Yeah. So strong. So like you’re talking about, the story you’re talking about, which I haven’t seen, makes you wonder…how bad is that society if it allows itself to question itself and look itself in the mirror the way it does? It can’t be that bad. Bad is when you don’t see it. Bad is when you know the priest has been molesting children for generation upon generation and you turn the eye away. I can’t live with that.

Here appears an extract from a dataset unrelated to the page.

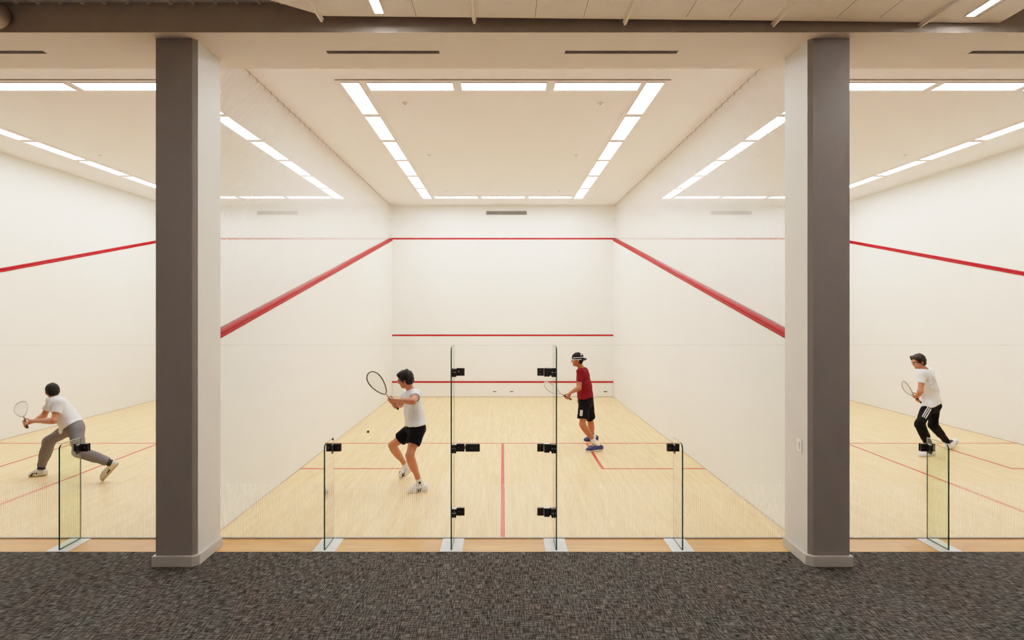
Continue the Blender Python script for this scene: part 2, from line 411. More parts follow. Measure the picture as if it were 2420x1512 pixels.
# white nets between the courts ---------------------------------------------
def net(x, label):
    t = thing('court_net', label, 'net', (x, 0, 0), group='nets above the side walls')
    top = CEIL - .02
    poly = [(0.0, ztop(0) + .01), (LEN - .01, ZF + .01), (LEN - .01, top), (0.0, top)]
    mb = MB(); s, w = .028, .0017
    sv = s * math.sqrt(2)
    for sg in (1, -1):
        k0 = -int(12 / sv); k1 = int(16 / sv)
        for k in range(k0, k1):
            c = k * sv                            # z = sg*y + c
            tmin, tmax = 0.0, LEN - .01           # clip the cord in y against the four sides
            ok = True
            # z <= top ; z >= ztop(y)+.01
            lo, hi = tmin, tmax
            for A, B in ((sg, c - top), (-(sg - (ZF - ZB)/LEN), -(c - ZB - .01))):   # A*y + B <= 0
                if abs(A) < 1e-9:
                    if B > 0: ok = False
                elif A > 0: hi = min(hi, -B / A)
                else: lo = max(lo, -B / A)
            if not ok or hi - lo < .01: continue
            a = V((0, lo, sg*lo + c)); b = V((0, hi, sg*hi + c))
            dn = V((0, -sg, 1)).normalized() * w; dx = V((w, 0, 0))
            vs = [a - dn - dx, a + dn - dx, a + dn + dx, a - dn + dx, b - dn - dx, b + dn - dx, b + dn + dx, b - dn + dx]
            mb.add(vs, [(0,1,5,4),(1,2,6,5),(2,3,7,6),(3,0,4,7)])
    mb.build('mesh', M['net'], t)
    MB().tube([(0, 0.0, top), (0, LEN - .01, top)], .004, 6).build('top_cable', M['cable'], t)
    MB().tube([(0, 0.0, ztop(0) + .018), (0, LEN - .01, ZF + .018)], .005, 6).build('bottom_cable', M['cable'], t)
    y = .12
    while y < LEN - .1:
        MB().tube([(0, y, CEIL), (0, y + .005, top + .004), (0, y + .004, top - .045)], .0035, 5).build('hook', M['cable'], t)
        y += .215
    for z in (5.08, 4.64):
        MB().tube([(0, LEN - .04, z), (0, LEN, z)], .012, 8).build('eye_bolt', M['fit'], t)
net(-3.215, 'white diamond net above the low wall between the left and middle courts')
net(3.215, 'white diamond net above the low wall between the middle and right courts')

# beam, soffit, lobby shell ---------------------------------------------------
SOF, BY = 5.12, -.76
bm = struct(MB().box((-11.5, BY, SOF + .004), (11.5, 0.0, CEIL + .2)), 'beam', M['beam'], 'dark grey brown beam across the top of the court fronts', 'beam')
so = MB().box((-11.5, BY + .002, SOF), (11.5, .012, SOF + .02)); so.build('soffit', M['soffit'], bm)
MB().box((-11.5, 0.0, SOF + .02), (11.5, .012, CEIL)).build('header', M['ceil'], bm)
DECK = 5.405
struct(MB().box((-11.5, -9, DECK), (11.5, BY, DECK + .2)), 'ceiling_lobby', M['lobby'], 'pale ribbed deck above the lobby by the beam', 'ceiling')
struct(MB().box((-11.5, -9.2, 0), (11.5, -9, DECK)), 'wall_back', M['lobbywall'], 'plain lobby wall behind the viewer', 'wall')
struct(MB().box((-11.7, -9.2, 0), (-11.5, .2, DECK)), 'wall_lobby_left', M['lobbywall'], 'plain end wall of the lobby on the left', 'wall')
struct(MB().box((11.5, -9.2, 0), (11.7, .2, DECK)), 'wall_lobby_right', M['lobbywall'], 'plain end wall of the lobby on the right', 'wall')
# ribs of the left deck
mb = MB()
for k in range(30):
    x = -8.2 + .21 * k
    mb.box((x, -3.0, DECK - .02), (x + .03, BY, DECK))
mb.build('deck_ribs', M['lobby'], bm)
# hanging ceiling cloud with rails
CZ = 5.20
cl = struct(MB().prism([(-1.653, -.90), (4.70, -.775), (4.71, -6.5), (-3.9, -6.5), (-3.9, -2.38)], 2, CZ, CZ + .035), 'ceiling_panel', M['lobby'],
            'pale suspended ceiling panel hanging in front of the beam', 'ceiling', bevel=.004)
for k, x in enumerate((-1.685, -.266, 1.15, 2.56, 3.96)):
    mb = MB().box((x - .02, -6.4, CZ - .012), (x + .02, -.86 + .03*k, CZ)).box((x - .010, -6.4, CZ - .035), (x + .010, -.86 + .03*k, CZ - .012))
    mb.build('ceiling_rail', M['lobby'], cl)
mb = MB()
for x in (-.8, .3, .75, 1.7, 2.1, 3.1, 3.5, 4.4):
    mb.box((x - .003, -6.4, CZ - .0015), (x + .003, -.88, CZ + .001))
mb.build('panel_joints', M['grille'], cl)
mb = MB().tube([(-2.0, -1.13, CZ + .10), (-2.35, -2.2, CZ + .10), (-2.8, -4, CZ + .10)], .04, 12)
tag(mb.build('conduit', M['lobby'], smooth=True), 'thick pale pipe end at the corner of the hanging ceiling panel', 'pipe', kind='structure')
mb = MB().tube([(-4.75, -.80, 5.25), (-4.75, -2.5, 5.25)], .12, 24)
tag(mb.build('duct', M['beam'], smooth=True), 'round dark duct against the beam at the top left corner', 'duct', kind='structure')
# lobby linear lights
ll = thing('linear_ceiling_light', 'slim white linear light on the hanging ceiling panel, left of centre', 'ceiling light', (-1.125, -.965, CZ), group='slim lobby lights')
MB().box((-.045, -1.6, -.012), (.045, 0.0, 0)).build('housing', M['white'], ll)
MB().add([(-.036, -1.595, -.014), (-.036, -.006, -.014), (.036, -.006, -.014), (.036, -1.595, -.014)], [(0, 1, 2, 3)]).build('diffuser', M['lin'], ll)
dup(ll, (4.30, -.915, CZ), 0, 'slim white linear light on the hanging ceiling panel at the top right')
# lobby lights further back, over and behind the viewer
for i, (x, y) in enumerate(((-7.0, -3.2), (1.2, -3.6), (7.2, -3.2), (-3.6, -6.0), (3.6, -6.0))):
    zz = CZ if -3.9 < x < 4.7 and y > -6.5 else DECK
    dup(ll, (x, y, zz), 0, 'slim white lobby light behind the viewer, over the ' + ('left pillar side', 'middle, near the beam', 'right pillar side', 'left half of the back wall', 'right half of the back wall')[i])
# slot diffusers in the soffit
sd = thing('slot_vent', 'long black slot vent in the soffit over the left half of the middle court', 'slot vent', (-1.222, -.368, SOF), group='black slots in the soffit')
MB().box((-.575, -.032, -.0014), (.575, .032, .01)).build('slot', M['black'], sd)
mb = MB().box((-.581, -.038, -.0012), (.581, -.032, 0)).box((-.581, .032, -.0012), (.581, .038, 0)).box((-.581, -.032, -.0012), (-.575, .032, 0)).box((.575, -.032, -.0012), (.581, .032, 0))
mb.build('trim', M['soffit'], sd)
dup(sd, (1.21, -.368, SOF), 0, 'long black slot vent in the soffit over the right half of the middle court')
dup(sd, (-5.25, -.368, SOF), 0, 'long black slot vent in the soffit at the left edge of the photo')
dup(sd, (5.35, -.368, SOF), 0, 'long black slot vent in the soffit at the right edge of the photo')

# pillars ------------------------------------------------------------------------
def pillar(s, label):
    """s=-1 left, +1 right; the white flank faces the middle court"""
    xi, xo, y0, y1, ch = 2.975, 3.364, -.65, -.19, .035
    def P(l): return [(s*a, b) for a, b in l]
    p = struct(MB().prism(P([(xi + ch, y0 + .004), (xo - .004, y0 + .004), (xo - .004, y1), (xi, y1), (xi, y0 + ch)]), 2, 0, SOF + .002), 'pillar', M['pillar_white'], label, 'pillar')
    MB().prism(P([(xo, y0), (xo, y1 - .01), (xo - .006, y1 - .01), (xo - .006, y0 + .006), (xi + ch, y0 + .006), (xi + .001, y0 + ch + .001), (xi - .001, y0 + ch), (xi + ch - .001, y0)]), 2, .11, SOF - .002).build('front_cladding', M['pillar_grey'], p)
    b = .026
    outer = P([(xi + ch - .01, y0 - b), (xo + b, y0 - b), (xo + b, y1), (xi - b, y1), (xi - b, y0 + ch - .01)])
    MB().prism(outer, 2, .004, .108).build('baseboard', M['base_white'], p, bevel=.006)
    return p
pillar(-1, 'tall pillar with dark grey front and white flank on the left')
pillar(1, 'tall pillar with dark grey front and white flank carrying a switch plate')
sw = thing('light_switch', 'white switch plate on the pale flank of the right pillar', 'switch', (2.975, -.478, 1.135))
MB().box((-.008, -.045, -.065), (0, .045, .065)).build('plate', M['white'], sw, bevel=.003)
MB().box((-.013, -.016, -.033), (-.008, .016, .033)).build('rocker', M['pillar_white'], sw, bevel=.002)

# glass back walls ------------------------------------------------------------------
GH, GT = 2.107, .012
def pane_edges(t, x, a, b):
    # polished edges of the sheet and the white hairlines printed on its lower part
    MB().box((a, -GT/2, .013), (a + .0022, GT/2, GH)).box((b - .0022, -GT/2, .013), (b, GT/2, GH)).build('side_edge', M['edge_faint'], t)
    mb = MB(); k = math.ceil((x + a + .004) / .0212)
    while k * .0212 < x + b - .006:
        q = k * .0212 - x; k += 1
        mb.add([(q, 0, .014), (q + .0062, 0, .014), (q + .0062, 0, .597), (q, 0, .597)], [(0, 1, 2, 3)])
    mb.build('printed_lines', M['hairline'], t)
def glass_panel(x0, x1, label, edge=True):
    t = thing('glass_screen', label, 'glass wall', ((x0 + x1)/2, 0, 0), group='fixed panes of the glass back walls')
    h = (x1 - x0)/2 - .003
    pane_edges(t, (x0 + x1)/2, -h, h)
    MB().box((-h, -.012, 0.0), (h, .012, .013)).build('floor_channel', M['channel'], t)
    MB().box((-h, -GT/2, GH - .003), (h, GT/2, GH)).build('top_edge', M['edge_faint'], t)
    return t
FX = [-1.843, -.532, .556, 1.86]
glass_panel(-HW, FX[1] - .010, 'clear glass screen of the middle court, left of the door')
glass_panel(FX[2] + .010, HW, 'clear glass screen of the middle court, right of the door')
glass_panel(-XO, -PITCH + HW, 'clear glass screen of the left court')
glass_panel(PITCH - HW, XO, 'clear glass screen of the right court')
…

But it makes me depressed…

You know you met, last year. Listen, they have their issues, but they are holding on, they’re holding up and they’re moving ahead. I have never seen Said, who in the past has been very depressed, so open with me. And I think it’s a reflection of what’s going on on the other side. In Ramallah there’s building, there’s a future, there’s young couples that can move into new apartments that are being built in Ramallah and all over the West Bank for the next few years. They have a future. And they’re not going to give up on that. And in order to really get to that future, to the promised future, they will have to compromise with Israel as well. Israelis will have to compromise. So I believe like Peres has said in the past, and I think he’s a visionary, that the economy holds the key to the future. And this is not for me to say, because I’m an artist, and I can’t, but I do believe in collaboration. And collaboration means working, and working, means making money, and making money you’re not going to give up. And making money, if that means collaborating, let it be collaborating. Don’t call it by any other name, because, it’s not peace. I don’t care what it is.

Okay, that’s all. Well I really enjoyed this.